### SET TASK:
Keep only the lines where "this" appears.

### INFORMATION SUPPLIED:
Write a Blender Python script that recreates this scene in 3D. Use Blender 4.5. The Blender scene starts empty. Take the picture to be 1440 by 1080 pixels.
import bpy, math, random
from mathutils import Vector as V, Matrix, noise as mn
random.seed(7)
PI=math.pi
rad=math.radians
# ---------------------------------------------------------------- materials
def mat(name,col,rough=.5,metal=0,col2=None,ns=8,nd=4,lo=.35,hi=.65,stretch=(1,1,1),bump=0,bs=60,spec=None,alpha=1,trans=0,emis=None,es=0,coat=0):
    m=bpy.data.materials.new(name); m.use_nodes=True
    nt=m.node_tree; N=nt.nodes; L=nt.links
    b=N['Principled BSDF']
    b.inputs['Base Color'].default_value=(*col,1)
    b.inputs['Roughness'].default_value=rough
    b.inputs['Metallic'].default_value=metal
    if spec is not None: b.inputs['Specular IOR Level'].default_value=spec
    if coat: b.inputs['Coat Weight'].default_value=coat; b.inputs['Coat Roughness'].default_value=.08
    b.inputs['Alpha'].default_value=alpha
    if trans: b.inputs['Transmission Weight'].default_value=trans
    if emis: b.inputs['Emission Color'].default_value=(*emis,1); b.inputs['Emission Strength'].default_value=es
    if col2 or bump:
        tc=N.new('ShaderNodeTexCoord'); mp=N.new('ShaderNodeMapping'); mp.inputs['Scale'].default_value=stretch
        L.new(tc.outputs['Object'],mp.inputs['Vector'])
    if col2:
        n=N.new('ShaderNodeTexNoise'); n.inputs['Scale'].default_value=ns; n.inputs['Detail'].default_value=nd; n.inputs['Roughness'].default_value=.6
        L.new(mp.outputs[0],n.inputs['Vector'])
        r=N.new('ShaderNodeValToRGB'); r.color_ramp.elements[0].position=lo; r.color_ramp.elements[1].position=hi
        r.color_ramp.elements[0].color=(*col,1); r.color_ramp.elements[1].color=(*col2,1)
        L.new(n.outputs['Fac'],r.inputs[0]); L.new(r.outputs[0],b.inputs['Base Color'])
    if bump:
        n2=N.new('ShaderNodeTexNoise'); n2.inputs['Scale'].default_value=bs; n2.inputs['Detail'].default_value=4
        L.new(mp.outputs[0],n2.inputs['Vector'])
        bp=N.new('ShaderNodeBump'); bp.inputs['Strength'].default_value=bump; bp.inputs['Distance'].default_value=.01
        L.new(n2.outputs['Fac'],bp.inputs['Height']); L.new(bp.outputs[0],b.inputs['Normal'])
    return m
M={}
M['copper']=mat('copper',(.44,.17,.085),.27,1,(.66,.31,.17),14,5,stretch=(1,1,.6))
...
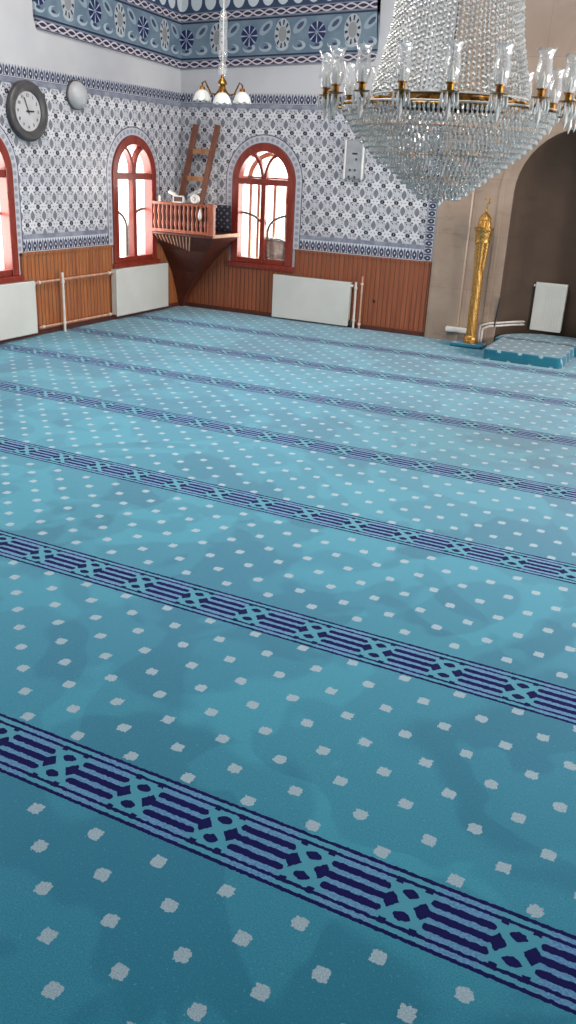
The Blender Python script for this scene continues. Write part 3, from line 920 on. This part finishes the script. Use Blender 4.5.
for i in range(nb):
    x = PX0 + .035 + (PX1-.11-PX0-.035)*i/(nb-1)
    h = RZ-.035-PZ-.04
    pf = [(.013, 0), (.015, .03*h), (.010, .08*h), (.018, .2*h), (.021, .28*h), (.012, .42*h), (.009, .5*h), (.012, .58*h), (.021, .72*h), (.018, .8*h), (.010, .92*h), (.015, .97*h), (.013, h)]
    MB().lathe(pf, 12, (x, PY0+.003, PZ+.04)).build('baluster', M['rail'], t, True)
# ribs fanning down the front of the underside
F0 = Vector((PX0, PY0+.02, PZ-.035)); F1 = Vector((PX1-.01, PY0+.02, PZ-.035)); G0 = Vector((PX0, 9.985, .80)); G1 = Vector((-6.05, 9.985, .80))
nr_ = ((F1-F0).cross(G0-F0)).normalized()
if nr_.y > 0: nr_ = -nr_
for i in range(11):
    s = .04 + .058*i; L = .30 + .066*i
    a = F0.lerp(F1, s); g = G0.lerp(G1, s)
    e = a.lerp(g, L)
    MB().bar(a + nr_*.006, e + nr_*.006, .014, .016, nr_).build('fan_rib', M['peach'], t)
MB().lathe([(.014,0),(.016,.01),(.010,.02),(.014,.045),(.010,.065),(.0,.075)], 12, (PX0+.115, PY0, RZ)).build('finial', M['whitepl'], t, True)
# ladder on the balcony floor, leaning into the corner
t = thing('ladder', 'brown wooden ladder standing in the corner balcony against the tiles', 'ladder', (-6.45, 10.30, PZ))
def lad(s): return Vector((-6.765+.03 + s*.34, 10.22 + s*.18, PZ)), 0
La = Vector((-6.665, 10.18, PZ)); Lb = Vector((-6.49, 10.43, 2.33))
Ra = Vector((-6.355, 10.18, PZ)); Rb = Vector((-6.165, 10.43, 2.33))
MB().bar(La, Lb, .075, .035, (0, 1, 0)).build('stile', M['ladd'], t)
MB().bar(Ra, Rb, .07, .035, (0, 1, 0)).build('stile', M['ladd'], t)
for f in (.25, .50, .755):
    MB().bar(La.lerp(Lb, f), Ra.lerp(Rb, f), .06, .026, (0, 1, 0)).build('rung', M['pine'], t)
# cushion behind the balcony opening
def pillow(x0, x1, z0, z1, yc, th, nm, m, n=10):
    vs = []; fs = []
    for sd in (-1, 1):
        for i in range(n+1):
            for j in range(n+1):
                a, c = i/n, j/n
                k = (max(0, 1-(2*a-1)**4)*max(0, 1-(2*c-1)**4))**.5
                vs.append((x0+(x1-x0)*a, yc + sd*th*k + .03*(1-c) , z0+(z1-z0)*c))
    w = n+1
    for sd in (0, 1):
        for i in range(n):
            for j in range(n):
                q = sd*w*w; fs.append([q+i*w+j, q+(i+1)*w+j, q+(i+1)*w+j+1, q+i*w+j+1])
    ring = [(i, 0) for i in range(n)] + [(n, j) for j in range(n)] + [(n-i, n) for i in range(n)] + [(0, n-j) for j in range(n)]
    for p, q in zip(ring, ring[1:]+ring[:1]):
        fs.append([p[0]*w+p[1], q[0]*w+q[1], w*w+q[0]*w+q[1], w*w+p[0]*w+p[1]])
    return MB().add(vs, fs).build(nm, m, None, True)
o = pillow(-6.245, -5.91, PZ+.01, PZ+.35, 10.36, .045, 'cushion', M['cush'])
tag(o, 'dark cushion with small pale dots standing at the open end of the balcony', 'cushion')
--
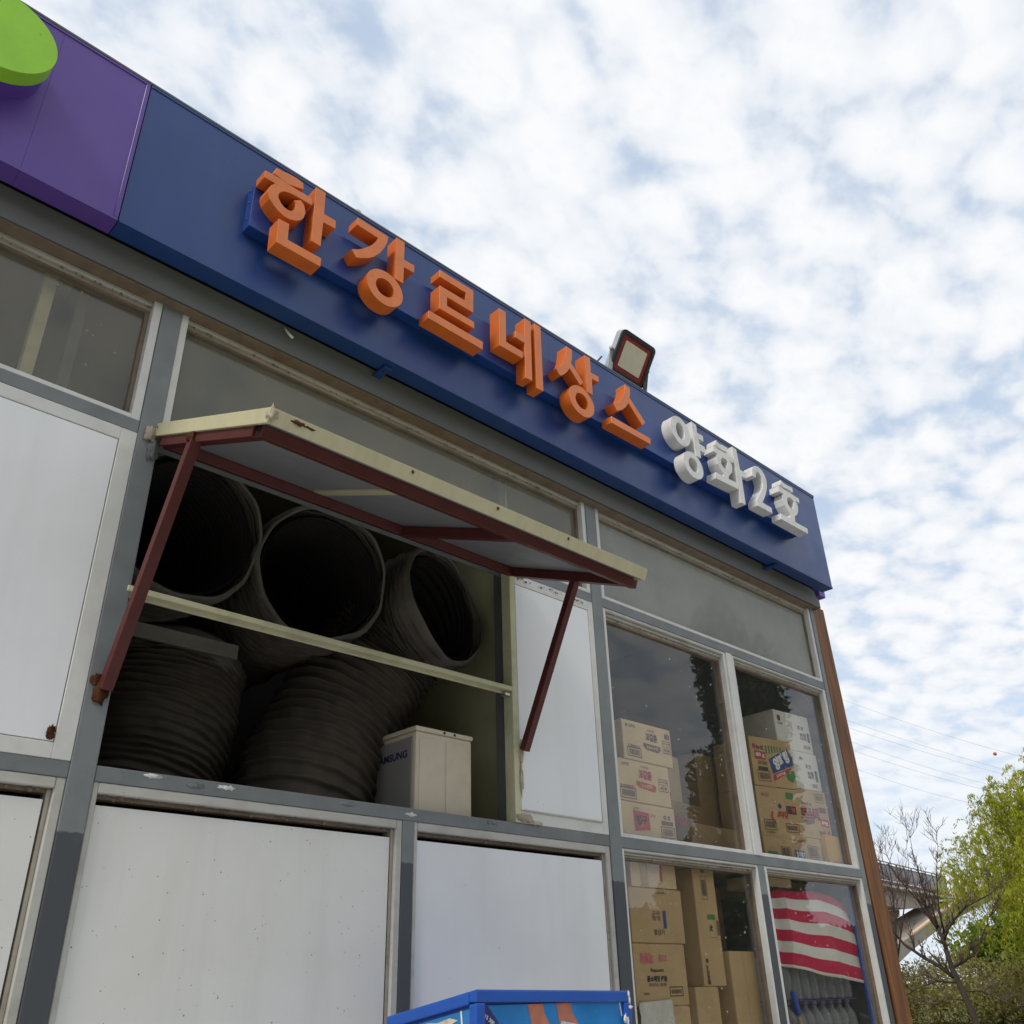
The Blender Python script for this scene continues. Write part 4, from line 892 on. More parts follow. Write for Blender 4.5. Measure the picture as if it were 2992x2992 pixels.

### COMPLETE OUTPUT:
Write a Blender Python script that recreates this scene in 3D. Use Blender 4.5. The Blender scene starts empty. Take the picture to be 1440 by 1080 pixels.
The Blender Python script for this scene continues. Write part 3, from line 920 on. This part finishes the script. Use Blender 4.5.
The Blender Python script for this scene continues. Write part 4, from line 892 on. More parts follow. Write for Blender 4.5. Measure the picture as if it were 2992x2992 pixels.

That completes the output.